What was supposed to be a rally at the Texas Capitol on Thursday promoting tolerance and inclusion for Muslims and their supporters was largely derailed by sustained screams from protesters loudly advocating for something quite apart from peace and love.
Texas Muslim Capitol Day was organized by Texas chapters of the Council on American-Islamic Relations, whose members intended to raise awareness on issues, advocate on a number of bills and celebrate their right as Americans — and in one speaker’s case an eighth-generation Texan — to be part of the political process.
But not one of the 10 or so speakers at the hourlong event managed to finish a sentence without being heckled by a group of maybe two dozen that fanned out about 20 paces from the south steps of the statehouse. A patriotic song by the Houston Koran Academy didn’t even silence the screaming.
CAIR-TX spokeswoman Ruth Nasrullah had barely begun the program when a woman briefly commandeered the podium and attempted to claim the Capitol in the name of Jesus Christ. The woman, a native Michigander who now goes “wherever the Lord calls,” later said she was seized by “righteous anger” and felt she’d accomplished what she attempted to do Thursday morning.
“I want to inspire Americans against this and proclaim for Jesus Christ and not their god, Allah,” Christine Weick said.
Although the Texas House is in recess until next week, at least one elected official didn’t exactly put a welcome mat outside her office door for the Muslim activists. State Rep. Molly White, R-Belton, posted on Facebook that she had left an Israeli flag in her office “with instructions to staff to ask representative from the Muslim community to renounce Islamic terrorist groups and publicly renounce allegiance to America and our laws.”
That post prompted CAIR’s national government affairs manager to email General Counsel and House Ethics Advisor Frank Battle asking whether “White had violated any House rules in creating such an internal office policy that is selectively being enforced to discriminate against certain religious minorities trying to meet with her or her staff?”
Many a speaker at the podium said both their and the protesters’ presence was a celebration of a robust First Amendment. One, Wardah Khalid, who writes the Young American Muslim blog for the Houston Chronicle and for the Huffington Post, said it was time for Muslims to embrace their rights and craft their own narrative of who they are.
“We as Muslim Americans will no longer sit idle as others seek to define us and our beautiful faith,” Khalid said.
A similar event at the Capitol during the last session reportedly drew zero protesters, but Rev. Ronnie Lister of Houston, who spoke in favor of the CAIR activists, said he fully expected the sound and fury he heard and saw Tuesday.

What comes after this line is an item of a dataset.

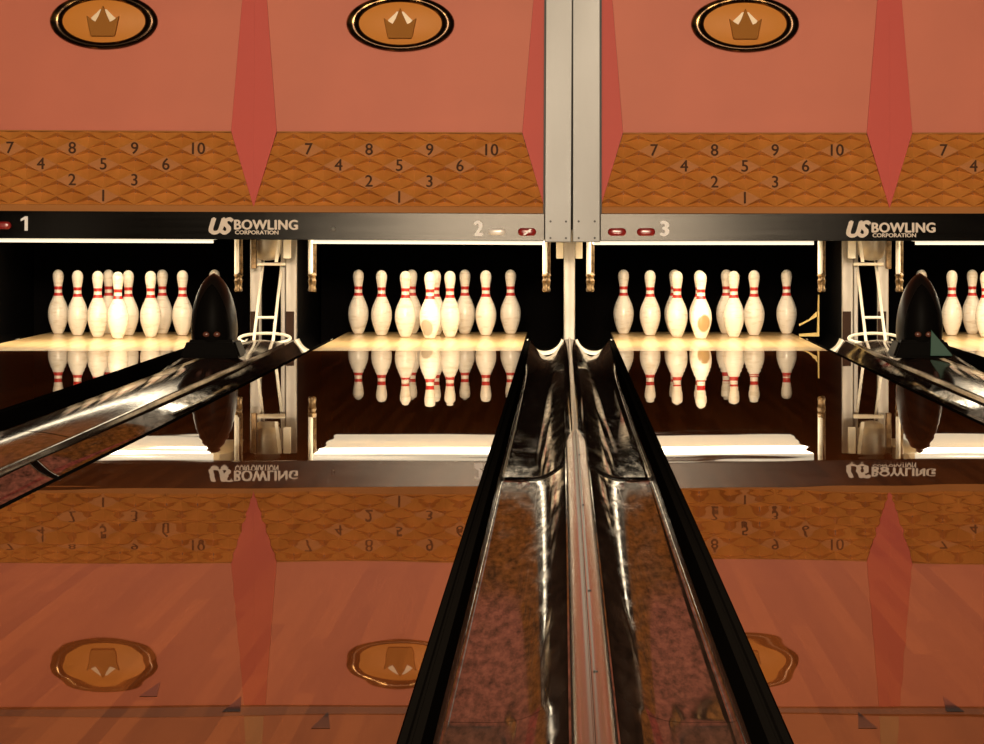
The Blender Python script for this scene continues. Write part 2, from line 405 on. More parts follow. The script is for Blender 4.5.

Lister’s prepared remarks — delivered in an oratorical cadence very much reminiscent of the Rev. Martin Luther King Jr. — argued that despite attendees’ differences, the event was a gathering of equals.
“It is very important that we concentrate on what Allah has sent us here to do today,” Lister said. “It is very important to understand that the world is changing. And when things change, people get scared and they get crazy. God is in you and me and even the hecklers over there. God is in everything but evil. Allah akbar!”

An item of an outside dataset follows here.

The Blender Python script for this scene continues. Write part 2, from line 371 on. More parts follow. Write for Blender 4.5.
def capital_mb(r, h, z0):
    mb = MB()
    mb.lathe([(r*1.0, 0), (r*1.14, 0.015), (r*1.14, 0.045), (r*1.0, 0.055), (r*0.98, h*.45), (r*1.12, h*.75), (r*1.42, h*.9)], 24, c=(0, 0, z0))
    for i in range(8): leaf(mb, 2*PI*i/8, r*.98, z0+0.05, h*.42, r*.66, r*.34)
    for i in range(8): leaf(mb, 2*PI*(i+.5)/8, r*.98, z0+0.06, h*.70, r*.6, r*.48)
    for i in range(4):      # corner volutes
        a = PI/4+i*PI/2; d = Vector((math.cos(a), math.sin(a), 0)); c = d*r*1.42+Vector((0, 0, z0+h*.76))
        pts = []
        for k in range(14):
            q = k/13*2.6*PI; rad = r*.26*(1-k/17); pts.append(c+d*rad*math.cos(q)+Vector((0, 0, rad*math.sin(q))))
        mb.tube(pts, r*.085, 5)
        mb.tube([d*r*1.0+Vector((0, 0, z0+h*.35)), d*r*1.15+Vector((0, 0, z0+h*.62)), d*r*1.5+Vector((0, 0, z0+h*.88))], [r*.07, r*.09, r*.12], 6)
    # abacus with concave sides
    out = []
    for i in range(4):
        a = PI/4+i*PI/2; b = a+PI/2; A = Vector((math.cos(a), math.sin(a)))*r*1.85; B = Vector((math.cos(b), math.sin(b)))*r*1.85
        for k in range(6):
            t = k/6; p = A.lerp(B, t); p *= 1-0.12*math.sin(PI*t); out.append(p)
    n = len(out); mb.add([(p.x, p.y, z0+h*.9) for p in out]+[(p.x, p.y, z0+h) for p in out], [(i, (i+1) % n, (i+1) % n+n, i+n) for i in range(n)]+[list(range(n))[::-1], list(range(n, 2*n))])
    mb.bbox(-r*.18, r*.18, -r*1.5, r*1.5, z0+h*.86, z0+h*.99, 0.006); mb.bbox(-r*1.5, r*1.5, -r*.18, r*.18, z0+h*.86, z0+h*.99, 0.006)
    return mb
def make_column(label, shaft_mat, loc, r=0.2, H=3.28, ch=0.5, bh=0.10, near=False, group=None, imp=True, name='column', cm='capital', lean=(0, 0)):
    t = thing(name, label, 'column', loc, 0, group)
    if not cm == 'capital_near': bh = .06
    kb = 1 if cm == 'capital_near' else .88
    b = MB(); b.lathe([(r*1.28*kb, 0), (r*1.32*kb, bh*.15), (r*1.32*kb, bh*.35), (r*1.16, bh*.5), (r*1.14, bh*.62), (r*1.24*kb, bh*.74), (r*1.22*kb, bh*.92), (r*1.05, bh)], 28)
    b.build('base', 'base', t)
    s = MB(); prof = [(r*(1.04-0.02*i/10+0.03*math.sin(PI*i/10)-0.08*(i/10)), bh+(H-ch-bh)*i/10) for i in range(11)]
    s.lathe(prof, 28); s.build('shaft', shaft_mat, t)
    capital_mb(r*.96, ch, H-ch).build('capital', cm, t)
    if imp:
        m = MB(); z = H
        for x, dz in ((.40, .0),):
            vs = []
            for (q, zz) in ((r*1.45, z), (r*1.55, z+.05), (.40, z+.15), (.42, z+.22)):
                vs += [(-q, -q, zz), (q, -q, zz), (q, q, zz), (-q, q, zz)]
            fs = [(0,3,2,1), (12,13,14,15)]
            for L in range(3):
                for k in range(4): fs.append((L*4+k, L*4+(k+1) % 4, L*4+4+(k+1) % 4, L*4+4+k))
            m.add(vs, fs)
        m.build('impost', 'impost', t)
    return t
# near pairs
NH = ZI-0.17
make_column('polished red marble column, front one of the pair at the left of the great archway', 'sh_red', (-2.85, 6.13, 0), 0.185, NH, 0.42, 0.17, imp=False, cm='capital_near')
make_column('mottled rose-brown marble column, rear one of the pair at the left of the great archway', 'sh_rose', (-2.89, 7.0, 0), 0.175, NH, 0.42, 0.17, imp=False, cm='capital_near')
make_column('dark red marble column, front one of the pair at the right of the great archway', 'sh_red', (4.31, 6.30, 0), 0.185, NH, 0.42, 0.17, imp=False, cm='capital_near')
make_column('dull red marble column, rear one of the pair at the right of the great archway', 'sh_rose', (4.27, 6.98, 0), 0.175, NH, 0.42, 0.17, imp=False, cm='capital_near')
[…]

Later, Lister said people of differing faiths would do well to read the holy books of other religions as a way to promote tolerance and inclusion, but he didn’t see that happening anytime soon.
“This is an indication of the expansion of the freedom of America,” Lister said. “America is a melting pot and Muslims are Americans who pay their taxes and must be included.”
“This is nothing,” Lister said of the protesters. “Their anger and hate will not allow them to use their minds.”